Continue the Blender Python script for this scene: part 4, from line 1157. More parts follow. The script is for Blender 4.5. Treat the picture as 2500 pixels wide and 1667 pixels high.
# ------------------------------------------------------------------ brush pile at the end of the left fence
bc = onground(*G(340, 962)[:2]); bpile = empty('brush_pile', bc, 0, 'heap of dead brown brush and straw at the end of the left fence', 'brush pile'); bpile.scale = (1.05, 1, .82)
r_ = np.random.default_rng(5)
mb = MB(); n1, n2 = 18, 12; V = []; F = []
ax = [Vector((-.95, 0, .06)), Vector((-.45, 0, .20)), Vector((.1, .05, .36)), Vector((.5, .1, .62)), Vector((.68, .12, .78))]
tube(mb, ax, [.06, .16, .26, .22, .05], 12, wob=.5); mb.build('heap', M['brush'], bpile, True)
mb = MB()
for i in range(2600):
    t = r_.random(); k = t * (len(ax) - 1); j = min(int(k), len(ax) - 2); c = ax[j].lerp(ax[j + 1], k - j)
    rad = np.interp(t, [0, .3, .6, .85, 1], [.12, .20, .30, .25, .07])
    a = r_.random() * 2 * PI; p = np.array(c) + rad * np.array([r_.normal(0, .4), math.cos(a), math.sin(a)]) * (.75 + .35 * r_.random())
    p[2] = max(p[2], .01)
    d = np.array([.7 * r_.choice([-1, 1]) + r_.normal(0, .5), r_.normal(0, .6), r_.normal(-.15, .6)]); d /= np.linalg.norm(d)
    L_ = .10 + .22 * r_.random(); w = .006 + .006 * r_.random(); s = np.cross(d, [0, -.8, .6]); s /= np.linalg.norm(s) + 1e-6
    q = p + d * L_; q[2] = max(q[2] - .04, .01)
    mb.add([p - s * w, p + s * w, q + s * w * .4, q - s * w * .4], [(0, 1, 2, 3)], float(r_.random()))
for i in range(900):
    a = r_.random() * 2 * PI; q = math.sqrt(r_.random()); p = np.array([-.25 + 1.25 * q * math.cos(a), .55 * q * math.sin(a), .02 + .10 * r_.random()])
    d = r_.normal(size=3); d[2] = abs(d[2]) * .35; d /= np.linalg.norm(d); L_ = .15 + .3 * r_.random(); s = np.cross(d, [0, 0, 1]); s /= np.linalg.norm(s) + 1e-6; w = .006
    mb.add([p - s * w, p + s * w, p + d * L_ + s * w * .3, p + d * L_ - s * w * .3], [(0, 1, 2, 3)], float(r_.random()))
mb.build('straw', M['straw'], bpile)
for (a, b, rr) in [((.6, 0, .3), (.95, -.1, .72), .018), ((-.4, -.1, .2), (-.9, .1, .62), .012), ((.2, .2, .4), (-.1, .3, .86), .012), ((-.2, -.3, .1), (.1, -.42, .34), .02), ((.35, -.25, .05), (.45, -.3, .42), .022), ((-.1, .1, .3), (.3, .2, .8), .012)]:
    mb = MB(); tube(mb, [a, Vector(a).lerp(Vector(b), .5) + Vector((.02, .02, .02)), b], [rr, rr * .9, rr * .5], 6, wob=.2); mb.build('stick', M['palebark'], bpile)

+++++

Task details ▸ Your task is to quote all of the data word for word.

Full solution ▸
Continue the Blender Python script for this scene: part 4, from line 1157. More parts follow. The script is for Blender 4.5. Treat the picture as 2500 pixels wide and 1667 pixels high.
# ------------------------------------------------------------------ brush pile at the end of the left fence
bc = onground(*G(340, 962)[:2]); bpile = empty('brush_pile', bc, 0, 'heap of dead brown brush and straw at the end of the left fence', 'brush pile'); bpile.scale = (1.05, 1, .82)
r_ = np.random.default_rng(5)
mb = MB(); n1, n2 = 18, 12; V = []; F = []
ax = [Vector((-.95, 0, .06)), Vector((-.45, 0, .20)), Vector((.1, .05, .36)), Vector((.5, .1, .62)), Vector((.68, .12, .78))]
tube(mb, ax, [.06, .16, .26, .22, .05], 12, wob=.5); mb.build('heap', M['brush'], bpile, True)
mb = MB()
for i in range(2600):
    t = r_.random(); k = t * (len(ax) - 1); j = min(int(k), len(ax) - 2); c = ax[j].lerp(ax[j + 1], k - j)
    rad = np.interp(t, [0, .3, .6, .85, 1], [.12, .20, .30, .25, .07])
    a = r_.random() * 2 * PI; p = np.array(c) + rad * np.array([r_.normal(0, .4), math.cos(a), math.sin(a)]) * (.75 + .35 * r_.random())
    p[2] = max(p[2], .01)
    d = np.array([.7 * r_.choice([-1, 1]) + r_.normal(0, .5), r_.normal(0, .6), r_.normal(-.15, .6)]); d /= np.linalg.norm(d)
    L_ = .10 + .22 * r_.random(); w = .006 + .006 * r_.random(); s = np.cross(d, [0, -.8, .6]); s /= np.linalg.norm(s) + 1e-6
    q = p + d * L_; q[2] = max(q[2] - .04, .01)
    mb.add([p - s * w, p + s * w, q + s * w * .4, q - s * w * .4], [(0, 1, 2, 3)], float(r_.random()))
for i in range(900):
    a = r_.random() * 2 * PI; q = math.sqrt(r_.random()); p = np.array([-.25 + 1.25 * q * math.cos(a), .55 * q * math.sin(a), .02 + .10 * r_.random()])
    d = r_.normal(size=3); d[2] = abs(d[2]) * .35; d /= np.linalg.norm(d); L_ = .15 + .3 * r_.random(); s = np.cross(d, [0, 0, 1]); s /= np.linalg.norm(s) + 1e-6; w = .006
    mb.add([p - s * w, p + s * w, p + d * L_ + s * w * .3, p + d * L_ - s * w * .3], [(0, 1, 2, 3)], float(r_.random()))
mb.build('straw', M['straw'], bpile)
for (a, b, rr) in [((.6, 0, .3), (.95, -.1, .72), .018), ((-.4, -.1, .2), (-.9, .1, .62), .012), ((.2, .2, .4), (-.1, .3, .86), .012), ((-.2, -.3, .1), (.1, -.42, .34), .02), ((.35, -.25, .05), (.45, -.3, .42), .022), ((-.1, .1, .3), (.3, .2, .8), .012)]:
    mb = MB(); tube(mb, [a, Vector(a).lerp(Vector(b), .5) + Vector((.02, .02, .02)), b], [rr, rr * .9, rr * .5], 6, wob=.2); mb.build('stick', M['palebark'], bpile)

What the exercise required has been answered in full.